Older Each Day but Closer to Brand New
I’m thankful to God that I am in fairly good health and still physically active at age 60, but even so, things just don’t work like they used to. My eyesight, for example, as a 20-year-old, was 20/20, but by my mid-forties I needed prescription eyeglasses which have now become a regular fixture on my face. Physically, I simply can’t do some of the things I was able to do in my younger years, and each day I am reminded that my body is slowing down and will one day fail completely. Whether sooner or later, whether suddenly or gradually, one day in the not-too-distant future will be this old body’s last day.
Sound discouraging? Not at all! It brings me great joy to remember that the body I live in now is not designed to live forever.
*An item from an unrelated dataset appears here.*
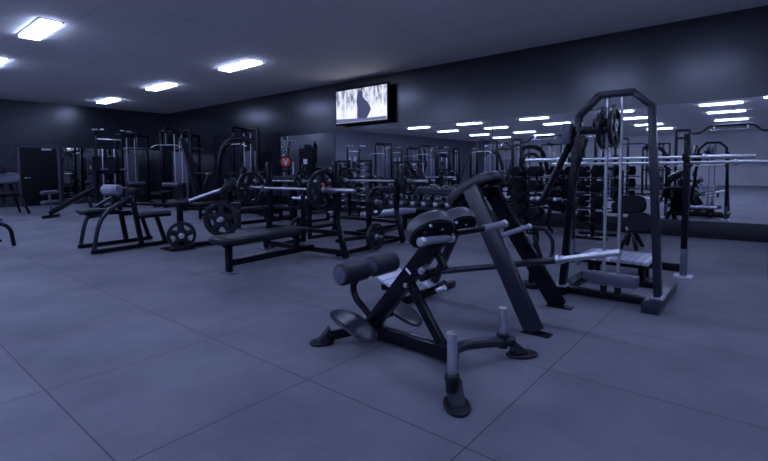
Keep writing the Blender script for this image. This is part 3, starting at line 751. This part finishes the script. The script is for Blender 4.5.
dup(cs, (7.35, 18.6, 0), math.radians(-4), 'lat pulldown cable station before the back wall mirror, right of the chin up tower')
dup(cs, (9.0, 13.6, 0), math.radians(-75), 'cable station against the mirror wall left of the notice board')

def arch_machine(label, loc, rotz=0, group=None):
    """tall machine with two broad slanting boards under a curved top arm"""
    t = Thing('leg_press_machine', label, 'exercise machine', loc, rotz, group, world=False)
    t.part('slanted_board', MB().bar((-.45, 0, .45), (-.95, .1, 2.25), .30, .07, (.2, 1, 0)), 'steel_lit')
    t.part('curved_arm', MB().path([(.15, -.1, .3), (.2, -.1, 1.3), (.38, -.1, 1.95), (.62, -.1, 2.2), (1.0, -.1, 2.22), (1.3, -.1, 2.12)], (.085, .045), 14, 3, (1, 0, 0)), 'steel')
    t.part('top_arm', MB().path([(.5, -.15, 2.0), (.75, -.15, 2.12), (1.2, -.15, 2.14), (1.35, -.15, 2.0)], .03, 10, 3).bar((.95, -.15, 2.12), (.95, -.15, 1.5), .05, .05), 'steel')
    t.part('base', MB().bar((-.8, .0, .05), (1.3, 0, .05), .1, .08, (0, 1, 0)).bar((-.8, -.5, .05), (-.8, .5, .05), .08, .08).bar((1.3, -.5, .05), (1.3, .5, .05), .08, .08).bar((1.25, 0, .05), (1.3, -.1, 2.1), .08, .08), 'steel')
    t.part('seat_pad', MB().pad((.6, -.2, .5), (1, 0, 0), (0, 1, 0), .5, .45, .1, 5), 'vinyl')
    t.part('back_pad', MB().pad((.95, -.2, .95), (.25, 0, 1), (0, 1, 0), .8, .42, .1, 5), 'vinyl')
    for s in (-1, 1):
        t.part('peg', MB().cyl((.0, s*.1, 1.15), (.0, s*.5, 1.15), .024), 'chrome')
    t.part('cross_frame', MB().bar((-.6, 0, 1.15), (1.2, 0, 1.15), .06, .06, (0, 1, 0)).bar((-.5, 0, .05), (-.1, 0, 1.2), .08, .07, (0, 1, 0)), 'steel')
    return t.o
am = arch_machine('tall machine with slanting board and curved top arm behind the plate loaded machine', (7.55, 13.2, 0), math.radians(-50))

dup(bp, (7.2, 11.0, 0), 0, 'farthest bench press station along the mirror wall, near the notice board')
dup(cs, (7.6, 15.6, 0), math.radians(-60), 'dark cable station in front of the far room corner')
# ------------------------------------------------------------------ dumbbells, kettlebells and their racks
def dumbbell_proto(R, L, kind):
    t = Thing('dumbbell', 'x', 'dumbbell', (0, 0, 0), world=False)
    for s in (-1, 1):
        n = 6 if kind == 'hex' else 26
        t.part('head', MB().cyl((s*L*.5, 0, 0), (s*L*.22, 0, 0), R, n=n, bev=R*.14), 'black' if kind == 'hex' else 'iron_grey')
    t.part('grip', MB().cyl((-L*.24, 0, 0), (L*.24, 0, 0), .016, n=12), 'chrome')
    return t.o
def make_copies(proto, items, group):
    for i, (loc, rot, lab) in enumerate(items):
        o = proto if i == 0 else dup(proto, loc)
        o.location = loc; o.rotation_euler = rot; o['label'] = lab; o['group'] = group
def low_rack(y0, y1, label, tiers):
    t = Thing('dumbbell_rack', label, 'rack', (9.25, (y0+y1)/2, 0))
    for y in (y0+.05, (y0+y1)/2, y1-.05):
        t.part('leg_frame', MB().bar((8.98, y, .03), (9.5, y, .03), .06, .06, (0, 1, 0)).bar((9.46, y, .0), (9.46, y, tiers[-1]+.06), .05, .05), 'steel')
    for k, z in enumerate(tiers):
        xo = .06*k
        t.part('shelf', MB().bx((9.0+xo, y0, z-.03), (9.42, y1, z), .006).bx((8.985+xo, y0, z-.035), (9.0+xo, y1, z+.03), .004), 'steel_lit')
low_rack(5.45, 8.15, 'low black rack with kettlebells under a row of small dumbbells', (.28, .66))
low_rack(8.3, 12.9, 'long two tier dumbbell rack below the notice board', (.45, .88))
it = []
for k in range(17):
    it.append(((9.24, 5.62+k*.148, .725), (0, 0, random.uniform(-.05, .05)), f'{nth(k)} small dumbbell from the camera end of the row above the kettlebells'))
make_copies(dumbbell_proto(.062, .27, 'round'), it, 'small dumbbells above the kettlebells')
it = []
for tier, z, nm in ((0, .45, 'lower'), (1, .88, 'upper')):
    for k in range(20):
        it.append(((9.22+.05*tier, 8.45+k*.228, z+.085), (0, 0, random.uniform(-.05, .05)), f'{nth(k)} dumbbell from the camera end on the {nm} tier of the long rack'))
make_copies(dumbbell_proto(.085, .34, 'round'), it, 'dumbbells on the long two tier rack')
kb = Thing('kettlebell', 'x', 'kettlebell', (0, 0, 0), world=False)
kb.part('body', MB().lathe([(0, 0), (.09, 0), (.125, .02), (.148, .08), (.148, .13), (.125, .19), (.07, .225), (0, .235)], (0, 0, 0), (0, 0, 1), 28), 'iron_grey')
kb.part('handle', MB().path([(0, -.075, .19), (0, -.085, .28), (0, -.045, .325), (0, .045, .325), (0, .085, .28), (0, .075, .19)], .0165, 12, 4), 'chrome_soft')
kb.part('weight_label', MB().box((-.147, 0, .105), (.006, .10, .09), None, .001), 'chrome_soft')
make_copies(kb.o, [((9.19, 5.62+k*.335, .28), (0, 0, random.uniform(-.15, .15)), f'{nth(k)} kettlebell from the camera end of the low shelf') for k in range(8)], 'kettlebells on the low rack')

def tree(label, x, y, levels, group, short):
    t = Thing('dumbbell_tree', label, 'rack', (x, y, 0))
    t.part('post', MB().bar((x, y, .02), (x, y, levels[-1]+.12), .07, .07), 'steel')
    t.part('base', MB().bx((x-.35, y-.05, 0), (x+.35, y+.05, .05), .008).bx((x-.35, y-.32, 0), (x-.27, y+.32, .05), .008).bx((x+.27, y-.32, 0), (x+.35, y+.32, .05), .008), 'steel')
    xk, x = x, x-(.17 if y < 3 else 0)
    for z in levels:
        t.part('cradle', MB().bx((x-.12, y-.3, z-.025), (x-.08, y+.3, z-.005), .003).bx((x+.08, y-.3, z-.025), (x+.12, y+.3, z-.005), .003).bx((x-.12, y-.03, z-.025), (x+.12, y+.03, z-.005), .003), 'steel')
    x = xk
    out = []
    for i, z in enumerate(levels):
        for s, sn in ((-1, 'camera'), (1, 'far')):
            if y < 3 and s > 0: continue
            out.append(((x-.18*(y < 3), y+s*.17*(y > 3), z+.105), (0, 0, 0 if y > 3 else 1.05), f'{nth(i)} hex dumbbell from the floor, ' + (f'{sn} side of {short}' if y > 3 else f'on {short}')))
    return out
it = tree('upright dumbbell tree with hexagonal dumbbells left of the tall frame machine', 8.55, 3.5, (.28, .54, .80, 1.06), '', 'the left dumbbell tree')
it += tree('upright dumbbell tree seen through the tall frame machine', 8.55, 2.3, (.28, .54, .80, 1.06), '', 'the dumbbell tree behind the tall frame')
make_copies(dumbbell_proto(.115, .42, 'hex'), it, 'hexagonal dumbbells on the two trees')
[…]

In fact, if the perpetual extension of my present existence were what I hoped in—if my experience of eternal life were to be found in this body living in this present world—my “hope” would surely produce the most profound sort of discouragement.
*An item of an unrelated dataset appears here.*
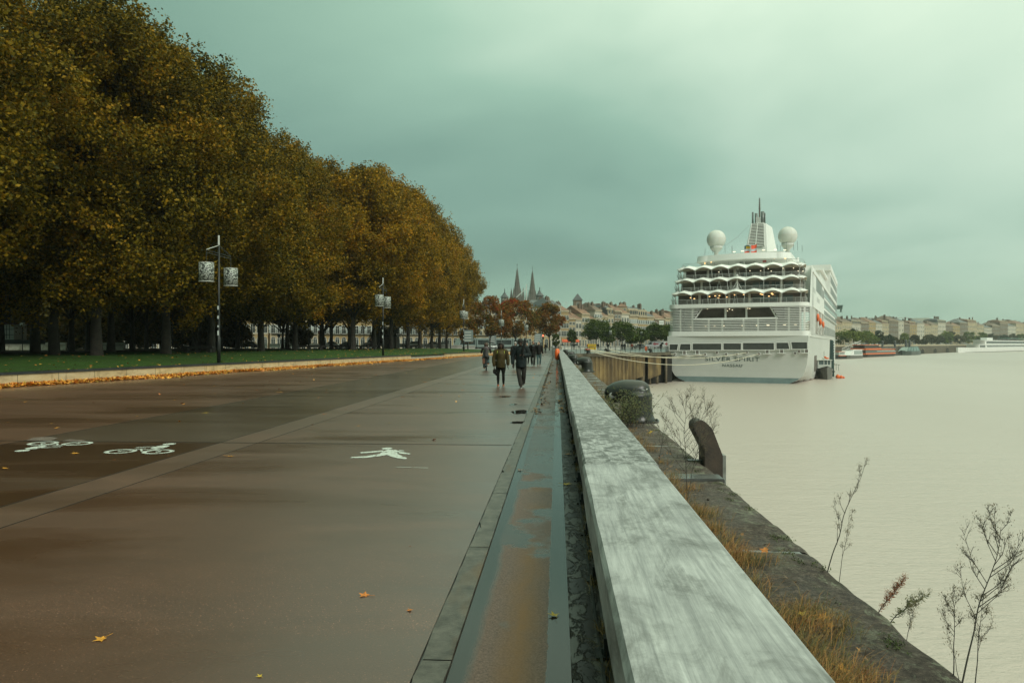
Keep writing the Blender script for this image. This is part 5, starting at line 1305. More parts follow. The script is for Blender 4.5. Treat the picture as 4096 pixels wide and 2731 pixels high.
for x,y in ((280,842),(308,849),(427,832),(472,827),(505,826),(497,843),(563,836),(625,820),(697,817),(828,812),(842,817),(893,829),(915,808),(922,814)): lampat(x,y,2.2,.13,M_lam,1.35,.7)
for x,y in ((424,695),(888,614),(911,633),(1004,610),(1086,609),(1122,632),(1160,633),(828,630),(745,630),(500,640)): lampat(x,y,4.6,.10,M_lamw)
# furniture hint behind railings
m_=MB()
for i in (0,1):
    for x in np.arange(-10,11,1.6):
        if rw.random()<.75: m_.box(x,x+rw.uniform(.5,1.1),f0s[i]+3,f0s[i]+3.7,deckz[i]+.1,deckz[i]+rw.uniform(.75,1.0))
part(m_,'deck_furniture',M_dk)
# top house with curved brow
zt3=deckz[3]
tb=aft(9.4,7.2,2.6,1.4,n=10,side=14)
tw=aft(8.2,10.0,2.6,1.2,n=10,side=14)
m_=MB(); m_.loft([[(p[0],p[1],zt3),(p[0],p[1],zt3+1.9)] for p in tw],cap=False,closed=False); part(m_,'brow_wall',M_hull,False)
m_=MB(); m_.box(SPx(665,540,9)[0],SPx(790,540,9)[0],8.55,8.9,zt3+.1,zt3+1.7); part(m_,'brow_door',simple('door_grey',(.34,.34,.31),.5))
cols=[]
for p,q in zip(tb,tw):
    sc_=lambda p,k:(p[0]*k,p[1]+(1-k)*6)
    cols.append([(p[0],p[1],zt3+1.75),(p[0]*.985,p[1]+.15,zt3+2.95),(p[0]*.93,p[1]+.7,zt3+2.95),(q[0],q[1],zt3+1.45)])
m_=MB(); m_.loft(cols); part(m_,'brow',M_hull,False)
slab(aft(9.0,7.9,2.4,1.2,side=14),zt3+2.0,zt3+2.3,'top_deck',M_hull,30)
for x,y in ((391,572),(441,563),(521,553),(616,549),(726,544),(838,537),(937,533),(1021,532)): lampat(x,y,7.9,.15,M_lam)
for x,y in ((620,482),(686,476),(851,468),(944,465),(1018,468)): lampat(x,y,11,.18,M_lamw,1.7,.45,'light_panel')
a=SPx(858,556,8); m_=MB(); m_.box(a[0]-.35,a[0]+.35,8.0,8.2,a[1]-.2,a[1]+.2); part(m_,'lifebuoy_box',simple('red_box',(.35,.03,.02),.5))
# low house on top deck
m_=MB(); a=SPx(610,480,14);b_=SPx(1010,440,14); m_.box(a[0],b_[0],14,26,zt3+2.2,zt3+3.9); part(m_,'top_house',M_hullg)
# funnel
def fp(X_,Y_,f): return SPx(X_,Y_,f)
fz0=fp(800,442,24)[1]; fz1=fp(800,256,24)[1]
L0_,R0_=fp(703,442,24)[0],fp(878,442,24)[0]; L1_,R1_=fp(750,256,24)[0],fp(876,256,24)[0]
m_=MB(); Rb=R0_+ .25
m_.loft([[(L0_,24,fz0-1.5),(R0_,24,fz0-1.5),(R0_+1.3,35,fz0-1.5),(L0_+1.0,36,fz0-1.5)],[(L1_-.1,25.2,fz1),(R1_-.3,25.2,fz1),(R1_+.3,32,fz1),(L1_+.8,32,fz1)]])
part(m_,'funnel',M_hull)
m_=MB(); g0=[fp(725,440,23.8),fp(858,440,23.8)]; g1=[fp(757,262,24.9),fp(854,262,24.9)]
m_.loft([[(g0[0][0],23.93,g0[0][1]),(g0[1][0],23.93,g0[1][1])],[(g1[0][0],25.05,g1[0][1]),(g1[1][0],25.05,g1[1][1])]],cap=False,closed=False); part(m_,'funnel_grille',M_dk)
m_=MB()
for k in range(16):
    t=k/15; xl=g0[0][0]+(g1[0][0]-g0[0][0])*t; xr=g0[1][0]+(g1[1][0]-g0[1][0])*t; z=g0[0][1]+(g1[0][1]-g0[0][1])*t; y=23.88+1.12*t
    m_.beam((xl-.1,y-.05,z),(xr+.1,y-.05,z),.10,.14)
for e in (0,.48,1):
    p=lambda t:(g0[0][0]+(g1[0][0]-g0[0][0])*t+((g0[1][0]+(g1[1][0]-g0[1][0])*t)-(g0[0][0]+(g1[0][0]-g0[0][0])*t))*e,23.85+1.12*t-.05,g0[0][1]+(g1[0][1]-g0[0][1])*t)
    m_.beam(p(0),p(1),.14)
part(m_,'funnel_slat',M_hull)
M_ex=simple('exhaust_grey',(.17,.19,.18),.4,(.12,.13,.125),1,metal=.3)
for x0,x1,yt in ((759,774,172),(782,806,182),(830,858,168),(858,867,178)):
    a=fp(x0,yt,27);b_=fp(x1,yt,27); m_=MB(); cx_=(a[0]+b_[0])/2; m_.tube([(cx_,27,fz1-.2),(cx_,27,a[1])],abs(b_[0]-a[0])/2,12); part(m_,'exhaust_pipe',M_ex,True)
a=fp(820,60,29); m_=MB(); m_.tube([(a[0],29,fz1),(a[0],29,a[1]-2.8),(a[0],29,a[1])],[.22,.20,.09],8)
for k in range(6): z=a[1]-.3-k*.42; m_.beam((a[0]-.32,29,z),(a[0]+.32,29,z),.05)
part(m_,'mast',M_dk)
m_=MB(); b_=fp(808,222,26.5); m_.box(b_[0]-.45,b_[0]+.45,26.2,26.8,fz1,b_[1]+.3); part(m_,'searchlight_platform',M_rail_s)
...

Please don’t misunderstand; I am not eager to die. I love my life in this body and in this world. But I can only love it enthusiastically and joyfully because of the comparison with what I truly hope in—being made brand new once what is growing older each day finally fails. And I can only have that hope because of Jesus Christ, who died for my sins and rose again to give me and all true believers the confident hope of our own bodily resurrection one day when He returns to take us to our everlasting home.
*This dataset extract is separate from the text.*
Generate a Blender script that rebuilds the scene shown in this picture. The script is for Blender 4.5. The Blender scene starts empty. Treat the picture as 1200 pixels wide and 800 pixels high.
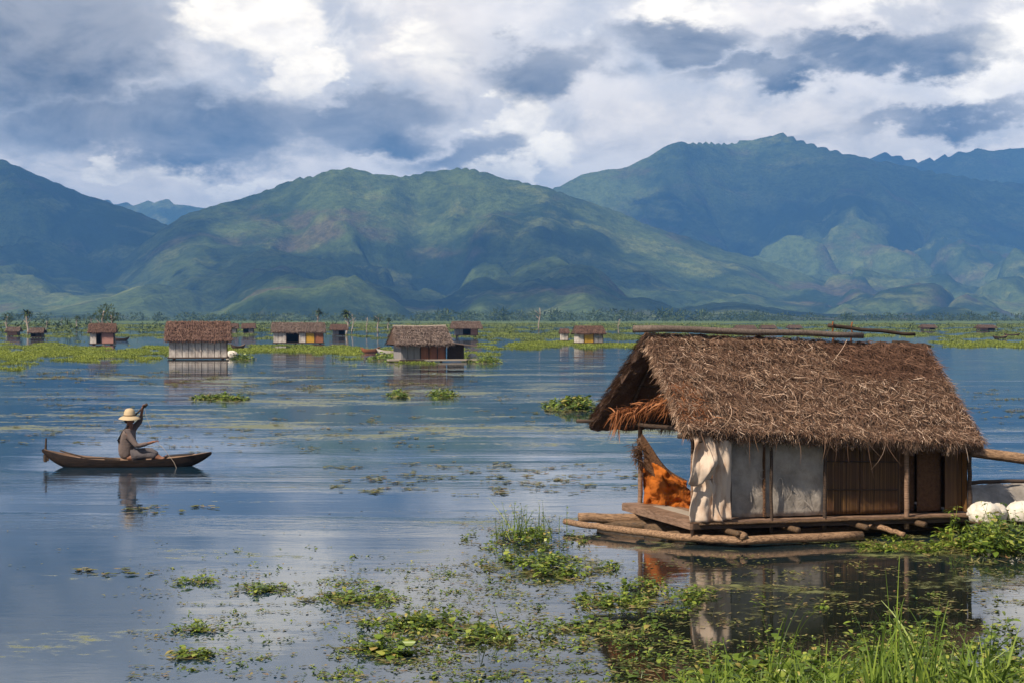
import bpy, math, random
import numpy as np
from mathutils import Vector, Matrix
random.seed(7); rng = np.random.default_rng(7)
R = math.radians
sc = bpy.context.scene
col = sc.collection
# ---------------------------------------------------------------- camera
H = 2.8; F = 2000.0; HZ = 372.0            # eye height (m), focal length and horizon in photo pixels
cd = bpy.data.cameras.new('camera'); cam = bpy.data.objects.new('camera', cd); col.objects.link(cam)
cam.location = (0, 0, H); cam.rotation_euler = (R(90), 0, 0)
cd.sensor_width = 36; cd.lens = F/1200*36; cd.shift_y = -(400-HZ)/1200
cd.clip_start = 0.1; cd.clip_end = 40000
sc.camera = cam
# ---------------------------------------------------------------- view, sun
sc.view_settings.view_transform = 'Standard'; sc.view_settings.look = 'None'
sc.view_settings.gamma = 1; sc.view_settings.exposure = 0.46; sc.view_settings.use_curve_mapping = False
sc.cycles.max_bounces = 8; sc.cycles.volume_bounces = 1; sc.cycles.use_denoising = True
sc.cycles.volume_max_steps = 64
SUN_EL = R(46); SUN_V = Vector((-0.70, -0.714, 0)) * math.cos(SUN_EL) + Vector((0, 0, math.sin(SUN_EL)))
sd = bpy.data.lights.new('sun', 'SUN'); sun = bpy.data.objects.new('sun', sd); col.objects.link(sun)
sd.energy = 5.0; sd.angle = R(0.5); sd.color = (1.0, 0.88, 0.72)
sun.rotation_euler = SUN_V.to_track_quat('Z', 'Y').to_euler(); sun.location = (-30, -20, 40)

# ---------------------------------------------------------------- node helper
class E:
    """socket wrapper with arithmetic"""
    def __init__(s, nt, k): s.nt = nt; s.k = k
    def m(s, op, *a, clamp=False):
        n = s.nt.nodes.new('ShaderNodeMath'); n.operation = op; n.use_clamp = clamp
        for i, x in enumerate((s,)+a):
            if isinstance(x, E): s.nt.links.new(x.k, n.inputs[i])
            else: n.inputs[i].default_value = x
        return E(s.nt, n.outputs[0])
    def __add__(s, o): return s.m('ADD', o)
    def __radd__(s, o): return s.m('ADD', o)
    def __sub__(s, o): return s.m('SUBTRACT', o)
    def __rsub__(s, o): return (s*-1.0)+o
    def __mul__(s, o): return s.m('MULTIPLY', o)
    def __rmul__(s, o): return s.m('MULTIPLY', o)
    def __truediv__(s, o): return s.m('DIVIDE', o)
    def step(s, a, b):
        n = s.nt.nodes.new('ShaderNodeMapRange'); n.interpolation_type = 'SMOOTHSTEP'
        s.nt.links.new(s.k, n.inputs['Value']); n.inputs['From Min'].default_value = a; n.inputs['From Max'].default_value = b
        return E(s.nt, n.outputs[0])
def combine(nt, *a):
    n = nt.nodes.new('ShaderNodeCombineXYZ')
    for i, x in enumerate(a):
        if isinstance(x, E): nt.links.new(x.k, n.inputs[i])
        else: n.inputs[i].default_value = x
    return E(nt, n.outputs[0])
def separate(nt, v):
    n = nt.nodes.new('ShaderNodeSeparateXYZ'); nt.links.new(v.k, n.inputs[0])
    return [E(nt, o) for o in n.outputs]
def noise(nt, vec, scale, detail=4, rough=0.5, dist=0.0, color=False):
    n = nt.nodes.new('ShaderNodeTexNoise'); n.inputs['Scale'].default_value = scale
    n.inputs['Detail'].default_value = detail; n.inputs['Roughness'].default_value = rough; n.inputs['Distortion'].default_value = dist
    if vec is not None: nt.links.new(vec.k, n.inputs['Vector'])
    return E(nt, n.outputs['Color' if color else 'Fac'])
def mapping(nt, vec, scale=(1, 1, 1), loc=(0, 0, 0), rot=(0, 0, 0)):
    n = nt.nodes.new('ShaderNodeMapping'); nt.links.new(vec.k, n.inputs['Vector'])
    n.inputs['Scale'].default_value = scale; n.inputs['Location'].default_value = loc; n.inputs['Rotation'].default_value = rot
    return E(nt, n.outputs[0])
def mixc(nt, f, a, b, blend='MIX'):
    n = nt.nodes.new('ShaderNodeMix'); n.data_type = 'RGBA'; n.blend_type = blend
    for x, i in ((f, 0), (a, 6), (b, 7)):
        if isinstance(x, E): nt.links.new(x.k, n.inputs[i])
        elif i == 0: n.inputs[0].default_value = x
        else: n.inputs[i].default_value = (*x, 1)
    return E(nt, n.outputs[2])
def ramp(nt, f, stops):
    n = nt.nodes.new('ShaderNodeValToRGB'); nt.links.new(f.k, n.inputs[0])
    e = n.color_ramp.elements
    while len(e) < len(stops): e.new(0.5)
    for i, (p, c) in enumerate(stops): e[i].position = p; e[i].color = (*c, 1)
    return E(nt, n.outputs[0])

# ---------------------------------------------------------------- world: sky with cloud deck
w = bpy.data.worlds.new('World'); sc.world = w; w.use_nodes = True
nt = w.node_tree; nt.nodes.clear()
tc = E(nt, nt.nodes.new('ShaderNodeTexCoord').outputs['Generated'])
dx, dy, dz = separate(nt, tc)
U = dx.m('ARCTAN2', dy)*F + 600.0            # azimuth in photo pixel units
V = HZ - dz.m('ARCSINE')*F                   # elevation
dirw = combine(nt, dx*1.0, dy*1.0, dz*1.9)
n1 = noise(nt, dirw, 9, 8, 0.58)
n2 = noise(nt, mapping(nt, dirw, loc=(5.2, 1.3, 2.7)), 9, 8, 0.58)
n3 = noise(nt, mapping(nt, dirw, loc=(1.2, 7.3, 4.7)), 26, 8, 0.62)
n4 = noise(nt, mapping(nt, dirw, loc=(2.2, 3.3, 8.7)), 14, 8, 0.6, 0.6)
Uw = U + (n1-0.5)*240.0 + (n3-0.5)*130.0
Vw = V + (n2-0.5)*150.0 + (n3-0.5)*80.0
def blob(cx, cy, rx, ry, lo=0.35, hi=0.75):
    a = (Uw-cx)/rx; b = (Vw-cy)/ry
    g = (a*a+b*b)*-1.0
    return g.m('EXPONENT').step(lo, hi)
def blobs(lst):
    r = None
    for a in lst:
        b = blob(*a); r = b if r is None else r.m('MAXIMUM', b)
    return r
generic = noise(nt, mapping(nt, dirw, loc=(3, 3, 3)), 3.2, 7, 0.55)
above = V.step(60.0, -160.0)                  # over the frame: free clouds
sky = nt.nodes.new('ShaderNodeTexSky'); sky.sky_type = 'NISHITA'; sky.sun_disc = False
sky.sun_elevation = SUN_EL; sky.sun_rotation = math.atan2(SUN_V.x, SUN_V.y); sky.altitude = 900; sky.dust_density = 1.5
skyc = mixc(nt, 1.0, E(nt, sky.outputs[0]), (0.06, 0.06, 0.06), 'MULTIPLY')
base = mixc(nt, n1.step(0.35, 0.68), (0.52, 0.54, 0.61), (1.02, 0.96, 0.93))
c = mixc(nt, 0.90, skyc, base)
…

This is the Christian’s true hope, the resurrection of the body to eternal life in “new heavens and a new earth in which righteousness dwells” (2 Pet. 3:13). As Paul wrote to the Romans, “we ourselves, who have the firstfruits of the spirit, groan inwardly as we wait eagerly for adoption as sons, the redemption of our bodies. For in this hope we were saved” (Rom. 8:23-24).
Earlier in the same chapter Paul had written this: “For I consider that the sufferings of this present time are not worth comparing with the glory that is to be revealed to us” (Rom. 8:18). To the local church in Corinth he wrote: “Though our outer nature is wasting away, our inner nature is being renewed day by day. For this slight momentary affliction is preparing for us an eternal weight of glory beyond all comparison” (2 Cor. 4:16-17).
Paul wrote this to the church in Corinth about the resurrection of the body:
I tell you this, brothers: flesh and blood cannot inherit the kingdom of God, nor does the imperishable inherit the imperishable. Behold! I tell you a mystery. We shall not all sleep, but we shall all be changed, in a moment, in a twinkling of an eye, at the last trumpet. For the trumpet will sound, and the dead will be raised imperishable, and we shall be changed. For this perishable body must put on the imperishable, and this mortal body must put on immortality. When the perishable puts on the imperishable, and the mortal puts on immortality, then shall come to pass the saying that is written, “Death is swallowed up in victory.” (1 Cor. 15:50-54)
Based on his confident hope of this glorious reality, and far from loving his present life in any ultimate sense, Paul described his own personal preference like this: “We know that while we are at home in the body we are away from the Lord, for we walk by faith, not by sight. Yes, we are of good courage, and we would rather be away from the body and at home with the Lord” (2 Cor. 5:6-8).
Christian, live your present life in light of the reality of your own mortality, the certainty that this life is not where your reward will be experienced, and the corresponding futility of pursuing ultimate satisfaction in things found only on this side of the grave. Consider three ways in which you should love this life while hoping in the next:
- Live your life faithfully for Christ, never allowing earthly pursuits to overshadow heavenly ones in terms of the use of your talents, the allocation of your time, and the distribution of your resources.
- Don’t allow yourself to be overcome by the folly of storing up treasure here rather than in heaven. Like your mortal body, your earthly wealth will not follow you into God’s eternal kingdom.
- Do your best to stay healthy and physically fit, but don’t idolize health or fitness. Apart from the Lord’s glorious return, you can only be made brand new after your present body fails.